On the other hand, the linkage of heroism as anti-fascist is an interesting choice because, if we refer to Eco's 14 Points:
"In such a perspective everybody is educated to become a hero. In every mythology the hero is an exceptional being, but in Ur-Fascist ideology, heroism is the norm. This cult of heroism is strictly linked with the cult of death. It is not by chance that a motto of the Falangists was Viva la Muerte (in English it should be translated as “Long Live Death!”). In non-fascist societies, the lay public is told that death is unpleasant but must be faced with dignity; believers are told that it is the painful way to reach a supernatural happiness. By contrast, the Ur-Fascist hero craves heroic death, advertised as the best reward for a heroic life. The Ur-Fascist hero is impatient to die. In his impatience, he more frequently sends other people to death."
We would of course never argue that Rook is intended to be fascistic as a hero. Nor would we argue this for our companion Davrin, who as a Grey Warden is essentially in a death cult and who does manifest through the game a desire to die heroically because that is what he is supposed to do (Grey Wardens are meant to die slaying the archdemon and stopping the blight!) But: this is an adequate illustration of the type of commonalities that we must watch for.
Or if we borrow tumblr user Mythalism's point about the types of literature that were permitted by the Nazi state under its fascist regime, it's generally understood that there were four categories of topics in literature (we'll apply this more broadly to media) that met the Nazi criterion.
The first was ‘Front Experience’. This was to promote the camaraderie and good times that would be found in time of war on the front line. The most famous author in this category was Werner Bumelburg. The second category was ‘World View’. Books on this promoted the views of Hitler and Rosenberg. Hans Grimm wrote ‘People Without Space’ in 1926 and it was heavily publicised once the Nazis gained power. The book gave the Nazis one of their most famous slogans: “The Germans: the cleanest, most honest people, most efficient and most industrious.” The third category was ‘Regional Novels’. These books emphasised the excellence of the various regions of Germany. The most famous authors in this category were Agnes Miegel, Rudolf Binding and Börries von Münchhausen.
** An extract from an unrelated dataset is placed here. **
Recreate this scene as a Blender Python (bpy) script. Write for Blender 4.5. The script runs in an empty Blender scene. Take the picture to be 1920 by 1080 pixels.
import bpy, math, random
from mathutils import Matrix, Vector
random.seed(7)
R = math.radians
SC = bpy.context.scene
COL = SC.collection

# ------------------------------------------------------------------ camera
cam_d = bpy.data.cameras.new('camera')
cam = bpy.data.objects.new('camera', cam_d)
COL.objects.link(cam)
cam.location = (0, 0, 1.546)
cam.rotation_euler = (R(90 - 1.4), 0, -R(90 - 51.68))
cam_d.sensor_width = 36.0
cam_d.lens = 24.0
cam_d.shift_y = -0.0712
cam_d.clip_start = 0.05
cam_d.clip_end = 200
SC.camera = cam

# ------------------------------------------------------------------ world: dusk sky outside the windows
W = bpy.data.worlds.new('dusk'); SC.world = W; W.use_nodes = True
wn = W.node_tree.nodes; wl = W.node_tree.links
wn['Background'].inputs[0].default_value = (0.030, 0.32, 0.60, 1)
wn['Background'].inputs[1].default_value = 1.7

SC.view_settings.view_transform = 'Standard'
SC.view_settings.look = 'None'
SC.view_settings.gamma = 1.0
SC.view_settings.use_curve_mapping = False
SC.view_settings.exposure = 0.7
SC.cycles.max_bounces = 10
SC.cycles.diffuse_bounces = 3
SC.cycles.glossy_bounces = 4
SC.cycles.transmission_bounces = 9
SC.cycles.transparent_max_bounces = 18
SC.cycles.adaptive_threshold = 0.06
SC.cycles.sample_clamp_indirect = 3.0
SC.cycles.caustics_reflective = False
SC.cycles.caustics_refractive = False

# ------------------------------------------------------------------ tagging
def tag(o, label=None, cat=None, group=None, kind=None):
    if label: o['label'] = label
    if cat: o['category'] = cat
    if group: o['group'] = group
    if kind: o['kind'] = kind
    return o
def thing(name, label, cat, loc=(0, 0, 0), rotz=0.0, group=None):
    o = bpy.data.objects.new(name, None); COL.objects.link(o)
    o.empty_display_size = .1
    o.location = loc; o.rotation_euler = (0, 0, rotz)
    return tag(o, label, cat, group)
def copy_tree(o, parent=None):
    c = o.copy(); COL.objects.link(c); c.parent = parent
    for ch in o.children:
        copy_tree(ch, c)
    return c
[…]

The final category was ‘Racial Doctrine’. Books in this category emphasised the greatness of the Aryan race when compared to Jews, Slavs and anyone labelled ‘untermenschen’. The most famous author in this category was Gottfried Benn who based his work on the “ancestral vitality” of the German people.
Literally nobody who is reasonable is going to argue that The Veilguard is a fascistic piece of media, but if you were to stretch the framework to make an argument for something like that, Mythalism points out that it wouldn't be too difficult to find commonalities between elements of the game and the criterion outlined immediately above:
camaraderie and good times found in war
simplistic world view with good vs. bad people
emphasized excellence of the countries represented and erasure of their flaws
we could probably swing the last one with how it frames elves as the source of literally all evil in the world
Voila, fascist game! (This is not serious.)
What we seem to have here is a simplistic view of "fascists = bad" and therefore the elements that are woke (aka good) are inherently the opposite of facist, therefore, anti-fascist. Here we must return to the fact that woke / wokeness were never clearly defined, and to the history of woke as a concept in Black communities in the United States. While I am not a scholar of the phenomona of how woke as a concept got mainstreamed into US politics, I'm generally given to understand that it came about in the Black Lives Matter movement and specifically with the sensationalization of the slaying of Michael Brown, which has since been appropriated into the Culture War as a shorthand for supposed political progressiveness by the left and as a denigration of so-called leftist culture by the right. (If this needs to be corrected or clarified, please feel free to let me know, but it appears to be the general gist of it as applies to how the author of the inciting article mobilizes the term.)
At the end of the day, you can't say 'this game kills fascists' and then not only fail to define what fascism is or what makes someone fascist but then also fail to illustrate why this game is anti-fascist and directly combats fascism. The definition of woke in this article simply hinges on just negating what being anti-woke means, and it's a manifestation of how the right co-opted woke to mean "anything that deviates in any way, perceived or actual, from established hierarchies" and then liberals and left-liberals responded to this with "let's go with that definition and be anti-anti-woke!" It's not a coherent interrogation of the politics of these terms, nor is the article able to coherently grapple with its core thesis.
I might write more about this at a later date and return more to some of the specifics of what she says about hope and the framing of the story (which is... inconsistent at best and deliberately disingenuous at worst), particularly because the essay is, in my opinion, extremely liberal in its construction, and in response to a game that was developed within a white, centrist, neoliberal political framework. The essay is attempting to moralize the game with pot shots in the dark and political buzzwords that ultimately mean nothing because she does not put in the introspection or effort to ensure that they mean something. And I think we need to move beyond the simplistic "i only like things that are not problematic and therefore if i like this thing it is not problematic and therefore if you are criticizing this thing you are problematic and also making a personal attack against me." I also think we need to return to the very basic rhetorical construction of "claim -> supporting evidence -> conclusion" until people learn how to actually structure an argument.